I am an American who is relatively new to the Canadian political system. It's probably not a coincidence that some of this increased civic interest came during a period where I was studying for my Canadian citizenship test. I passed!
Walking Log:
Tuesday, April 22nd – 14.3km
Wednesday, April 23rd – 12.5km
Thursday, April 24th – 13km
Monday, April 28th (Election Day) – 25km (!)
Riding is an informal Canadian word for Electoral District.
Of course, this entirely excludes populations that live in some of the higher-density condos in the district. While this is a minority of the population, I don’t think it’s a safe assumption that their political preferences are proportional to the rest of the riding. You can see this clearly in some of the historical poll-by-poll data.
Estimated Signs = Observed Signs / 0.60
In Toronto, election signs must be removed within 72 hours after voting day, as required by Toronto Municipal Code Chapter 693. If signs are not taken down in time, the City may remove them and charge the candidate or party $25 per sign, deducted from their election sign deposit. This enforcement mechanism, enabled by the Municipal Elections Act, 1996, gives parties a strong incentive to track their signs internally.
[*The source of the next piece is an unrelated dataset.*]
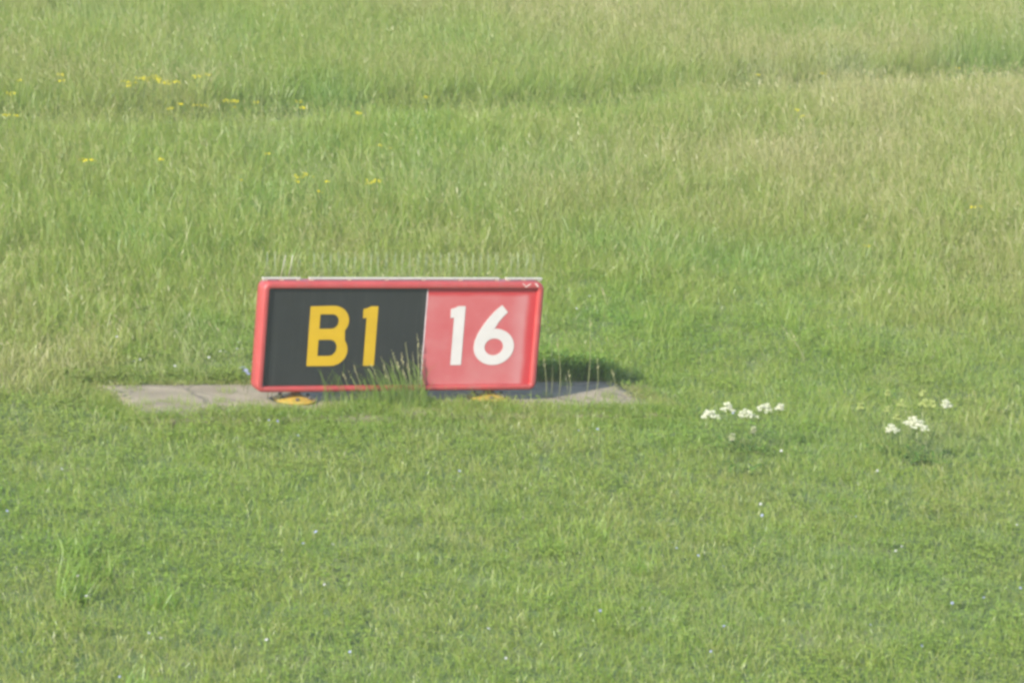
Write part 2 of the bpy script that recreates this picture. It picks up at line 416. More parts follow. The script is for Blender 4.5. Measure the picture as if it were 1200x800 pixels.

As a small side-side-project, I trained a tiny image classifier on top of MobileNetV2 that got about 95% accuracy on out-of-sample images, but I ended up just labelling everything by hand since it only took an hour. It was only 743 images.
These plots are constructed with Open Street Map data, utilizing Python tools like osmx, shapely, and geopandas. Much of this code was written at the 1RG Side Project Social. I used the Arc Timline iPhone app to record which streets I walked and arc-to-sqlite to extract the data.
The term wicked learning environment was introduced by cognitive psychologist Robin Hogarth to describe settings where feedback is misleading, delayed, or incomplete—making it difficult to learn accurate patterns or develop reliable intuition. This contrasts with kind learning environments, where feedback is immediate and reliable, like in chess or golf.
This framework was introduced by Davenport, Harris, and Morison in Analytics at Work: Smarter Decisions, Better Results (Harvard Business Press, 2010), where they outline how organizations build competitive advantage through data-informed behaviour, superior information access, and advanced analytical capabilities.